COMMUNITY
CONSULTING
A Community Network: Characteristics and Applications

By STEPHEN SNOW

(This is a draft of an effort to distill my thinking about community networks and differentiate them from other networks. I hope to expand, alter, fine-tune and otherwise make this better in coming weeks based on my own continued thinking and thoughts from others. So comments and feedback are welcome and encouraged. Please send them to me at: shsnow@commcure.com . Thank you.)

There are many kinds of electronic networks. A community network is one specific type of network. It has unique characteristics, has a unique place among networks, and plays a unique role in the life of a community.

I am going to argue that a community network must be “of”, “for” and “by” the community to be considered a community network.

In this instance, a community is a geographical place that is self-described. That is, a community can be a neighborhood, a town or even a multi-county region. It is theoretically possible that it could be a state or even a nation (one might even make an argument that the Internet is the world’s community network). But the focus here, while scalable, is on smaller, more local geographic areas.

A community, while a self-described geographical place, also is described by its inhabitants: the people comprise the community that contains them. In that sense, the people are their self-definition: the community is the people and the people comprise the community.
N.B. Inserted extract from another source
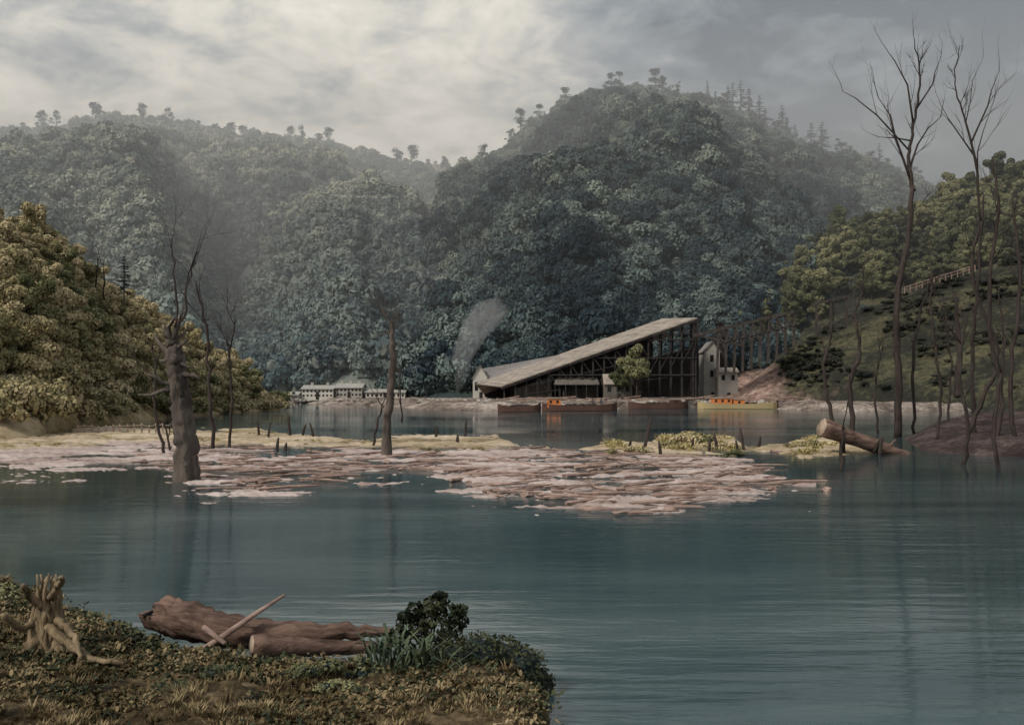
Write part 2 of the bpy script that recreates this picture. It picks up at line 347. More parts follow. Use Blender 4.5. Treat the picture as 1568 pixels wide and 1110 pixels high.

With that as a baseline definition, it follows that the primary characteristic of a community network is people; the electronic network is a response to people’s expressed or unexpressed desires or needs.

A community is made up of many different kinds of people with many different needs. But for a network to be a community network, it must be inclusive. If it is not inclusive, then it is not truly “of” the community but of some subset of the community. (It might well be an excellent example of another kind of network – a government network, an economic development network, an educational network, an online network – but a non-inclusive network cannot be a community network, by definition.)

The electronic network is capable of doing many things: providing information, training, support, discussions, e-mail, marketplaces, and so forth. It is less important (not unimportant, just less important) exactly what opportunities a community network provides than it is that these opportunities be available to the whole community.

So, not only must the network be “of” the community, but the applications of a community network must be “for” the community-inclusive.

For a community network to be truly “of” and “for” the community, the community – its people -- must have the ability to shape it in some way. That is, people jointly, inclusively, must be able to determine through some means (and this does not mean it must be a formal process) the kinds of opportunities it makes available to itself. Because a community is made up of so many diverse people with diverse ideas, desires and needs, it follows that a community network “of” and “for” the community also would reflect this eclectic mix.

In this way, through what opportunities are available and how they are shared, a community network also must be “by” the people.

So a community network is not defined so much by its applications, or what it does, but rather by who determines what it does, and whether that is a process open to the whole community or only a subset.

Subset networks are not less important or less useful than community networks; in their own ways, they can be, for their special-interest groups, highly productive and can mirror some of the attributes of a community network.

So rather than try to define a community network by what it does – something that seems impossible because it can do so many things in so many different ways, and enables so many other kinds of opportunities – it is more useful to define a community network by where it is, who it serves and how it serves. How the community – and different communities within the community – choose to use the functions and opportunities of a community network is something the community determines.

Here is an example: If a community network exists in a neighborhood, then all of the parts of the neighborhood must be able to take part in the network’s opportunities for it to be considered a community network. A network that excluded businesses, for example, would not be a community network. Nor would one be that excluded religious institutions. By the same token, if a network is established to attract jobs to a community that uses high-speed wireless connectivity, electronic business parks and interactive streaming video interviewing for jobs would not constitute a community network, no matter how much connectivity it had or how many jobs it brought. It would be an X-network – city network, county network, economic development network, a technology network.

These distinctions might seem narrow because often some of the functions of one of these other networks might sound like community network functions – and, indeed, might be! But if a school district, for example, runs a server and gives everyone in the immediate area access to that server for e-mail but does NOT provide equal access to the other functions it offers (e.g., if the kind of information shared is determined by the school district), then it is not a community network.

This is because for it to be a community network, the functions – opportunities, whatever you choose to call them – that are available to some must be available to all.

A community of business people might consider itself a community, just as a community of believers from a particular faith might consider itself a community. But mere self-definition as a community does not necessarily meet the objective criteria of a community, that is, that the community is one of BOTH place AND people. It must serve a particular geography and also everyone within that geography.